Singapore central bank to spearhead harnessing of blockchain tech for interbank payments

The Monetary Authority of Singapore (MAS) and the Association of Banks in Singapore (ABS) are commencing the second phase of Project Ubin as they explore the use of blockchain tech in interbank payments.

A view of the Monetary Authority of Singapore's headquarters in Singapore Reuters

The Monetary Authority of Singapore (MAS) has formed a consortium with The Association of Banks in Singapore (ABS) to develop software prototypes for decentralised inter-bank payments and settlements using the blockchain technology.

According to a joint press release by the two entities, the project is conducted alongside 11 other financial institutions and five technology firms and is the second phase of the central bank's Project Ubin.

To recall, Project Ubin was launched by MAS to explore the use of Distributed Ledger Technology (DLT) for clearing and settlement of payments and securities. The first phase of the project was announced in November 2016 and involved a partnership with DLT firm R3.

ABS Director Ong-Ang Ai Boon said the collaboration of banks and other tech players are creating a vibrant financial ecosystem.

"Project Ubin has brought the banks together in experimenting with DLT in a collaborative, open and transparent manner. We are encouraged that this outcome could potentially be leveraged on by the banks to catalyse the development of more innovative solutions," he said.

The participating financial institutions include Bank of America Merrill Lynch, Citi, Credit Suisse, DBS Bank Ltd, HSBC Limited, J.P. Morgan, Mitsubishi UFJ Financial Group, OCBC Bank, Singapore Exchange, Standard Chartered Bank, and United Overseas Bank.

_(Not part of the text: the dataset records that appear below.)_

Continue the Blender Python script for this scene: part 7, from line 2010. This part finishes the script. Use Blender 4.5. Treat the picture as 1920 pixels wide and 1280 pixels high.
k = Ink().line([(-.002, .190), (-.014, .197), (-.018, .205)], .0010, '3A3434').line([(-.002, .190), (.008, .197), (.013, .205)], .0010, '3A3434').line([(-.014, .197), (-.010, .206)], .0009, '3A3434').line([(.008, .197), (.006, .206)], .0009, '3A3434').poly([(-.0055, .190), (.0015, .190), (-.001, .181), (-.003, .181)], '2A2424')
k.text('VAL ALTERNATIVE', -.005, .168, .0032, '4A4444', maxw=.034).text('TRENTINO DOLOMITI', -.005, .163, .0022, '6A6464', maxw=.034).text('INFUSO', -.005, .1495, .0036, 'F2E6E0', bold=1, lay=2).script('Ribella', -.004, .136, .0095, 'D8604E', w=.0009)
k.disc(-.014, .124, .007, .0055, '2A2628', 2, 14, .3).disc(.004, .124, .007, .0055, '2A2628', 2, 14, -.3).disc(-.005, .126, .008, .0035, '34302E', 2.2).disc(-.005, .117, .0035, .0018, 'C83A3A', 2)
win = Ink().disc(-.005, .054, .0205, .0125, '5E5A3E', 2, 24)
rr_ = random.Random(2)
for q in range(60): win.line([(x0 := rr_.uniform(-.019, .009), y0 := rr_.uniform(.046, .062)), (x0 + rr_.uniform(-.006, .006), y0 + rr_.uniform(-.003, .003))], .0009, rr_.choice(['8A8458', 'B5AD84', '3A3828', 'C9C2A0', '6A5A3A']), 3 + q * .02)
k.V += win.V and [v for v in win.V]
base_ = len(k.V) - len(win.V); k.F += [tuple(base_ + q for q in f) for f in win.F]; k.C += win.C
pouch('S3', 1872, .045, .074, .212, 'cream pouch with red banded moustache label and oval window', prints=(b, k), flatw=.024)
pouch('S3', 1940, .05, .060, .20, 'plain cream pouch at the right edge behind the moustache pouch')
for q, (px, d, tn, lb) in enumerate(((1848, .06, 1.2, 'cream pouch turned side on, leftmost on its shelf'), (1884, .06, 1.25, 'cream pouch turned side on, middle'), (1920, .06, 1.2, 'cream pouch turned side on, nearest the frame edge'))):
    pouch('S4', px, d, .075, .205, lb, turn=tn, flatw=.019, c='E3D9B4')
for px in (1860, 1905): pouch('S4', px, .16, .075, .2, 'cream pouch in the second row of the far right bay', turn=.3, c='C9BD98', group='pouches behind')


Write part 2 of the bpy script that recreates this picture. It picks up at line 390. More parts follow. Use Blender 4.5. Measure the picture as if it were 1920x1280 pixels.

This second phase aims to establish prototypes of three models, which are amongst the first in the world to carry out decentralised netting of payments in a way that preserves transactional privacy.

MAS Chief Fintech Officer Sopnendu Mohanty said one of the key outcomes of the consortium's effort is the ability to perform netting while protecting the privacy of transactions.

"This helps to open up an opportunity for a wider adoption of DLT-based settlement systems. We are sharing our learnings and knowledge from Project Ubin to encourage greater experimentation amongst central banks and financial institutions. We look forward to working with other central banks on the use of DLT for cross-border applications," Mohanty said.

Just to give a background, the current netting programmes used in inter-bank payments rely on a single payment queue accessible to the operator to find offsetting payments. Decentralising the said queue would potentially expose payment details to an unauthorised party.

The project findings and details of the prototypes developed will be reported by Accenture. This report is expected to support central banks and financial players who have started their journey of using blockchain. It will be presented during the Singapore FinTech Festival.